# Data lines
┄┄┄┄┄┄┄┄┄┄
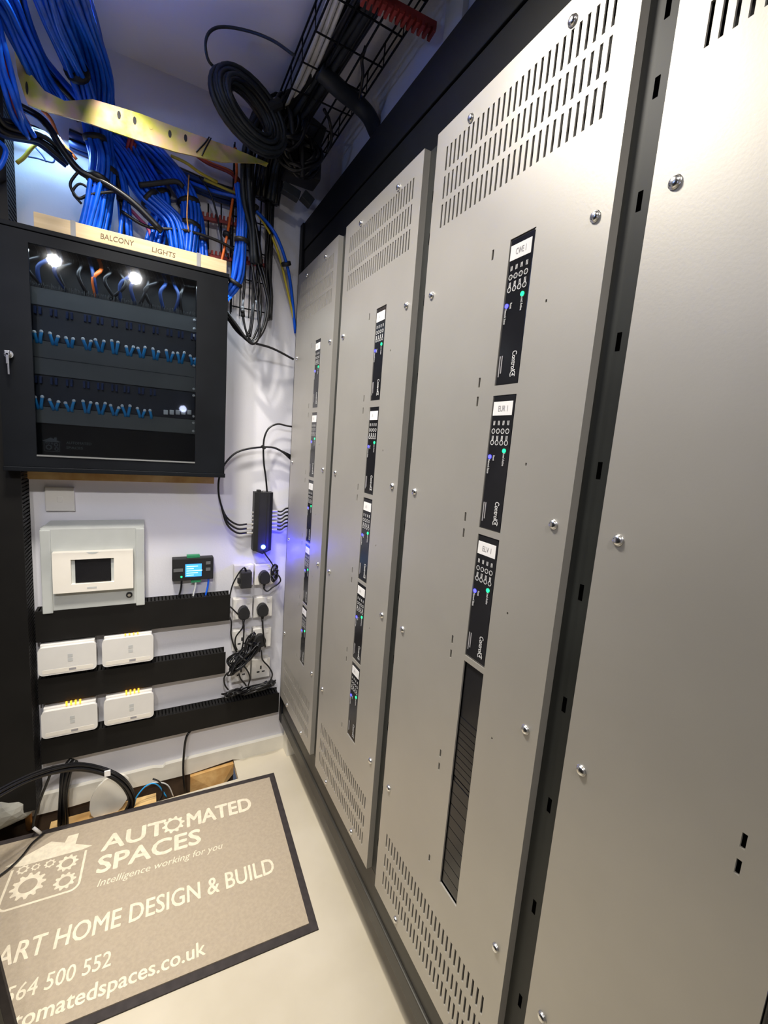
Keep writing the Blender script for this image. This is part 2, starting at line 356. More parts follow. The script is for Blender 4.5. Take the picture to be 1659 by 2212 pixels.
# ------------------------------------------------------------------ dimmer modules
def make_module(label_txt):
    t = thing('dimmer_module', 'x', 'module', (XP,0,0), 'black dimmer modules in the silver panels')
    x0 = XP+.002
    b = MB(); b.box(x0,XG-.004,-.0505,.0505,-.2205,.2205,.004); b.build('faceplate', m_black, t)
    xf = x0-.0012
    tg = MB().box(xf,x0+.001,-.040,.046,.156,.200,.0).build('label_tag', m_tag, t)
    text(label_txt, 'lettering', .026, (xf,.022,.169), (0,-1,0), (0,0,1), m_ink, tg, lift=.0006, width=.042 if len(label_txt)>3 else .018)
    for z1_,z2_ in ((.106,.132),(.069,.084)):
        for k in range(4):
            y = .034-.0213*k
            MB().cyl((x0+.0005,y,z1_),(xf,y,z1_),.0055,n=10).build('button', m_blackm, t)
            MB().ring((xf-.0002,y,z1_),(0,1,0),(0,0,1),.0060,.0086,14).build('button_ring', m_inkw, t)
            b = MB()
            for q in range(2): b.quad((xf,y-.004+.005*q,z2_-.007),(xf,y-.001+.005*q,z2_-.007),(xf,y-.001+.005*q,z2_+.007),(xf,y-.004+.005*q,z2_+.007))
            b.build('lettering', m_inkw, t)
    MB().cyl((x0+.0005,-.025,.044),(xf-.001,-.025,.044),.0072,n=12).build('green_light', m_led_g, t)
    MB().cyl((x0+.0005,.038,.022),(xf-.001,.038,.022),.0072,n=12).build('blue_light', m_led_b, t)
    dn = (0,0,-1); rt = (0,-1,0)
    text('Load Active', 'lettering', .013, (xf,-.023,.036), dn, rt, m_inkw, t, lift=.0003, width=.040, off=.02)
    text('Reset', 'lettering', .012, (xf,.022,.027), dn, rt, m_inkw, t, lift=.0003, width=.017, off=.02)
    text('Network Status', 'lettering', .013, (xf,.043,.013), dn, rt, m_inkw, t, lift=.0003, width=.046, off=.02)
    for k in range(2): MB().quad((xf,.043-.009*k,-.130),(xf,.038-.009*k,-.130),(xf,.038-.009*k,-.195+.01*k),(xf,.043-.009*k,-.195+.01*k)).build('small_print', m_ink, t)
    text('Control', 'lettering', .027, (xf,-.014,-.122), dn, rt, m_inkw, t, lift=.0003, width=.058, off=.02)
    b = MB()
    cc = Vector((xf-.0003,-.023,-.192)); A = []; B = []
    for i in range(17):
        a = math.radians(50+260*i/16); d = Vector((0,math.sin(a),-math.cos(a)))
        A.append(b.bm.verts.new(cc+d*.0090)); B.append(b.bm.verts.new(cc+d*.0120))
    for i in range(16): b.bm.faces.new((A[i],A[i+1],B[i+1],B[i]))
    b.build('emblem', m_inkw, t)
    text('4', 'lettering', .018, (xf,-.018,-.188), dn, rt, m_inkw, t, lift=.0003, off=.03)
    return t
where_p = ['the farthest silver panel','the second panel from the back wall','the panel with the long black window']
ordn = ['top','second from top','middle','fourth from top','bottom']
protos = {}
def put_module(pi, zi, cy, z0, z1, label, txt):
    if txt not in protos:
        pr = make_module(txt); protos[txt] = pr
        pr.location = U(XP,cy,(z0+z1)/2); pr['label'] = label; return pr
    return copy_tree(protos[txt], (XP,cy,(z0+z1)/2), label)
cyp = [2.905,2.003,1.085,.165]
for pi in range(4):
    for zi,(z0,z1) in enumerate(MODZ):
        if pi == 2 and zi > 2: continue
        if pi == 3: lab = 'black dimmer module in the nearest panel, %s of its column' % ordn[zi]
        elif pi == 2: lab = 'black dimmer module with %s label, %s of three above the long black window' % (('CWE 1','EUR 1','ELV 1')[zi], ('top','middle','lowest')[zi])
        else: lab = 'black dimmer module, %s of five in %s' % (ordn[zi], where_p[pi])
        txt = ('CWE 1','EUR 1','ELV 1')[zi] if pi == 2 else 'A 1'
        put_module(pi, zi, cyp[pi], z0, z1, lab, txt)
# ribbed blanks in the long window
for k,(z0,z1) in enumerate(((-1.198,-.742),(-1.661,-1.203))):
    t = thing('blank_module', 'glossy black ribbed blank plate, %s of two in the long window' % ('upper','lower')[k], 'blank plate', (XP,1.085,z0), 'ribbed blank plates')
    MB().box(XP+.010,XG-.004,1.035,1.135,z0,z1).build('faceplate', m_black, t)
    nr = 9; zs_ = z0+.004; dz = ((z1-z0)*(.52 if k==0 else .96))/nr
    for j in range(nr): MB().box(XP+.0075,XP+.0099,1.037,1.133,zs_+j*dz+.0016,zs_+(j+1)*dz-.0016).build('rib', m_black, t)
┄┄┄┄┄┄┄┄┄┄
# Exercise prompt
Copy the listing over exactly, skipping the pictures it holds.

# Written solution
Keep writing the Blender script for this image. This is part 2, starting at line 356. More parts follow. The script is for Blender 4.5. Take the picture to be 1659 by 2212 pixels.
# ------------------------------------------------------------------ dimmer modules
def make_module(label_txt):
    t = thing('dimmer_module', 'x', 'module', (XP,0,0), 'black dimmer modules in the silver panels')
    x0 = XP+.002
    b = MB(); b.box(x0,XG-.004,-.0505,.0505,-.2205,.2205,.004); b.build('faceplate', m_black, t)
    xf = x0-.0012
    tg = MB().box(xf,x0+.001,-.040,.046,.156,.200,.0).build('label_tag', m_tag, t)
    text(label_txt, 'lettering', .026, (xf,.022,.169), (0,-1,0), (0,0,1), m_ink, tg, lift=.0006, width=.042 if len(label_txt)>3 else .018)
    for z1_,z2_ in ((.106,.132),(.069,.084)):
        for k in range(4):
            y = .034-.0213*k
            MB().cyl((x0+.0005,y,z1_),(xf,y,z1_),.0055,n=10).build('button', m_blackm, t)
            MB().ring((xf-.0002,y,z1_),(0,1,0),(0,0,1),.0060,.0086,14).build('button_ring', m_inkw, t)
            b = MB()
            for q in range(2): b.quad((xf,y-.004+.005*q,z2_-.007),(xf,y-.001+.005*q,z2_-.007),(xf,y-.001+.005*q,z2_+.007),(xf,y-.004+.005*q,z2_+.007))
            b.build('lettering', m_inkw, t)
    MB().cyl((x0+.0005,-.025,.044),(xf-.001,-.025,.044),.0072,n=12).build('green_light', m_led_g, t)
    MB().cyl((x0+.0005,.038,.022),(xf-.001,.038,.022),.0072,n=12).build('blue_light', m_led_b, t)
    dn = (0,0,-1); rt = (0,-1,0)
    text('Load Active', 'lettering', .013, (xf,-.023,.036), dn, rt, m_inkw, t, lift=.0003, width=.040, off=.02)
    text('Reset', 'lettering', .012, (xf,.022,.027), dn, rt, m_inkw, t, lift=.0003, width=.017, off=.02)
    text('Network Status', 'lettering', .013, (xf,.043,.013), dn, rt, m_inkw, t, lift=.0003, width=.046, off=.02)
    for k in range(2): MB().quad((xf,.043-.009*k,-.130),(xf,.038-.009*k,-.130),(xf,.038-.009*k,-.195+.01*k),(xf,.043-.009*k,-.195+.01*k)).build('small_print', m_ink, t)
    text('Control', 'lettering', .027, (xf,-.014,-.122), dn, rt, m_inkw, t, lift=.0003, width=.058, off=.02)
    b = MB()
    cc = Vector((xf-.0003,-.023,-.192)); A = []; B = []
    for i in range(17):
        a = math.radians(50+260*i/16); d = Vector((0,math.sin(a),-math.cos(a)))
        A.append(b.bm.verts.new(cc+d*.0090)); B.append(b.bm.verts.new(cc+d*.0120))
    for i in range(16): b.bm.faces.new((A[i],A[i+1],B[i+1],B[i]))
    b.build('emblem', m_inkw, t)
    text('4', 'lettering', .018, (xf,-.018,-.188), dn, rt, m_inkw, t, lift=.0003, off=.03)
    return t
where_p = ['the farthest silver panel','the second panel from the back wall','the panel with the long black window']
ordn = ['top','second from top','middle','fourth from top','bottom']
protos = {}
def put_module(pi, zi, cy, z0, z1, label, txt):
    if txt not in protos:
        pr = make_module(txt); protos[txt] = pr
        pr.location = U(XP,cy,(z0+z1)/2); pr['label'] = label; return pr
    return copy_tree(protos[txt], (XP,cy,(z0+z1)/2), label)
cyp = [2.905,2.003,1.085,.165]
for pi in range(4):
    for zi,(z0,z1) in enumerate(MODZ):
        if pi == 2 and zi > 2: continue
        if pi == 3: lab = 'black dimmer module in the nearest panel, %s of its column' % ordn[zi]
        elif pi == 2: lab = 'black dimmer module with %s label, %s of three above the long black window' % (('CWE 1','EUR 1','ELV 1')[zi], ('top','middle','lowest')[zi])
        else: lab = 'black dimmer module, %s of five in %s' % (ordn[zi], where_p[pi])
        txt = ('CWE 1','EUR 1','ELV 1')[zi] if pi == 2 else 'A 1'
        put_module(pi, zi, cyp[pi], z0, z1, lab, txt)
# ribbed blanks in the long window
for k,(z0,z1) in enumerate(((-1.198,-.742),(-1.661,-1.203))):
    t = thing('blank_module', 'glossy black ribbed blank plate, %s of two in the long window' % ('upper','lower')[k], 'blank plate', (XP,1.085,z0), 'ribbed blank plates')
    MB().box(XP+.010,XG-.004,1.035,1.135,z0,z1).build('faceplate', m_black, t)
    nr = 9; zs_ = z0+.004; dz = ((z1-z0)*(.52 if k==0 else .96))/nr
    for j in range(nr): MB().box(XP+.0075,XP+.0099,1.037,1.133,zs_+j*dz+.0016,zs_+(j+1)*dz-.0016).build('rib', m_black, t)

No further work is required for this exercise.